El melodrama gerontofílico es directo y poco sutil, es cierto, pero el chantaje sentimental está balanceado por el buen humor de McCarey, uno de los más grandes directores de comedias de todos los tiempos. Tómese como ejemplo la espléndida escena del juego de cartas en el departamento de George: mientras la sangronaza de la nuera organiza su reunión popof y trata de que su suegra "estorbe" lo menos posible, pasamos de la carcajada abierta por el rechinido de la mecedora de "Ma", que distrae a los estirados practicantes del bridge, a los ojos humedecidos -bueno, pues llorosos, ¿a quién quiero engañar?- cuando la pobre anciana habla por teléfono con su marido, quien se encuentra enfermo de gripa en la casa de Cora, a muchos kilómetros de distancia.

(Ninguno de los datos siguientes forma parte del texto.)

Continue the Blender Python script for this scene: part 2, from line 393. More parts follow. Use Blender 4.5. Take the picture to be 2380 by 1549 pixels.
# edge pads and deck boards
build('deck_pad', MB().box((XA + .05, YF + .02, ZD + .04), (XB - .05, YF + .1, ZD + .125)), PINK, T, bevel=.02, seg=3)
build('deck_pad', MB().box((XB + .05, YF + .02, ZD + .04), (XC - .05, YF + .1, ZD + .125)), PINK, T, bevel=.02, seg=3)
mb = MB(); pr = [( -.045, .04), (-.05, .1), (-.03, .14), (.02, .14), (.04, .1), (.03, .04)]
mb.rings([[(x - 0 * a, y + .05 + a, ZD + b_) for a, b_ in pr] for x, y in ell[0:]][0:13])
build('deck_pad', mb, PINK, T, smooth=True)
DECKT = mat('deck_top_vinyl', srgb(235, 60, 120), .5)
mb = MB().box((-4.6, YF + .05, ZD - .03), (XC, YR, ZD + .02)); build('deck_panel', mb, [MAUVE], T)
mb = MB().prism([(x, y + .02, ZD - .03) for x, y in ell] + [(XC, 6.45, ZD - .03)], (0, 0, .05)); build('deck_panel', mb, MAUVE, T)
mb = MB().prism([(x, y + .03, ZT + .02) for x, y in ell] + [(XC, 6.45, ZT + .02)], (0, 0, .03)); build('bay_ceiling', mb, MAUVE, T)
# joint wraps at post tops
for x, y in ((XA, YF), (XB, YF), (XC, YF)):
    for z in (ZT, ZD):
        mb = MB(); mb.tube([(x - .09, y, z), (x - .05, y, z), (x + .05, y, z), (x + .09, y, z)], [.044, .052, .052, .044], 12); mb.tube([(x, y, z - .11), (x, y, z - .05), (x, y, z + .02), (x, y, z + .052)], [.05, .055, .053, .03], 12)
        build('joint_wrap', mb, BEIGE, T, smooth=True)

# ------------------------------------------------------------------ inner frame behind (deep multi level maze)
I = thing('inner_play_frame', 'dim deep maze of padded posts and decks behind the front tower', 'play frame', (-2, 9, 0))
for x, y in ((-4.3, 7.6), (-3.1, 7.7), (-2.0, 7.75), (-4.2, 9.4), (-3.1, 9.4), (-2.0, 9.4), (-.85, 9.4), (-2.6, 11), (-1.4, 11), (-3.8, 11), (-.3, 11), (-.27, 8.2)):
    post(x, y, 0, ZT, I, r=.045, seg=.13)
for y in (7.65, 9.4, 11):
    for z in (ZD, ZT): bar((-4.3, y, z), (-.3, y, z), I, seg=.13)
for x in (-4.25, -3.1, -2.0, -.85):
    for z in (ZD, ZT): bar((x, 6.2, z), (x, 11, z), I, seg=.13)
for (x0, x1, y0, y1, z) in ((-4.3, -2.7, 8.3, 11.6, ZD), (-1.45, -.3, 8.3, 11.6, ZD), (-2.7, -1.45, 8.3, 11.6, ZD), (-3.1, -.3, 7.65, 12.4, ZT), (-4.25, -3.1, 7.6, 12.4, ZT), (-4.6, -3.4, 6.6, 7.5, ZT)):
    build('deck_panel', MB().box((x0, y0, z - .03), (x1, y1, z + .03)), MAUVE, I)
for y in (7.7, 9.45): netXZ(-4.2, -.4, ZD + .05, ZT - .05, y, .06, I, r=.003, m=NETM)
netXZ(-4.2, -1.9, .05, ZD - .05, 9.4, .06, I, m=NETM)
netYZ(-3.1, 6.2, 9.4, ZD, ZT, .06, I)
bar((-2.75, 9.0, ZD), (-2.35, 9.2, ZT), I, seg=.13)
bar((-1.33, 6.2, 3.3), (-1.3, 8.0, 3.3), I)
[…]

La secuencia clave del filme llega hacia el final: se ha decidido -más bien, esos méndigos pulpos chupeteadores que son los hijos- que "Ma" se vaya a vivir -más bien, a morir- a un asilo, mientra "Pa" será enviado a California con la otra hija, Addie, pues el clima caliente del oeste americano le puede hacer bien a sus débiles pulmones. Con sólo cinco horas en Nueva York, los dos viejos deciden mandar al diablo a sus hijos y pasar esos últimos momentos juntos, antes de que ella se vaya al asilo y él tome el tren a California. Así, pues, visitan incluso el hotel en el que pasaron su "Luna de Miel" hace 50 años, se toman un trago en el bar, bailan tan enamorados como siempre, conversan con el amable gerente del hotel, el director de la orquesta les dedica una pieza y hasta se besan, furtivamente, aunque antes miran a la cámara -es decir, hacia nosotros- pues no los dejamos en paz en ese momento tan dificil, tan personal, para ellos.
La última toma de la película es inolvidable: "Ma" y "Pa" se despiden en la estación. Nosotros sabemos -y, ellos, en el fondo, también- que nunca se verán más. Y McCarey, delicado, no quiere explotar más el dolor de sus personajes. En lugar de finalizar con el rostro lloroso de la anciana, decide irse abruptamente a negros, con ella a punto de darnos la espalda. Un desenlace digno del sutil pero desgarrador final deHistoria de Tokio.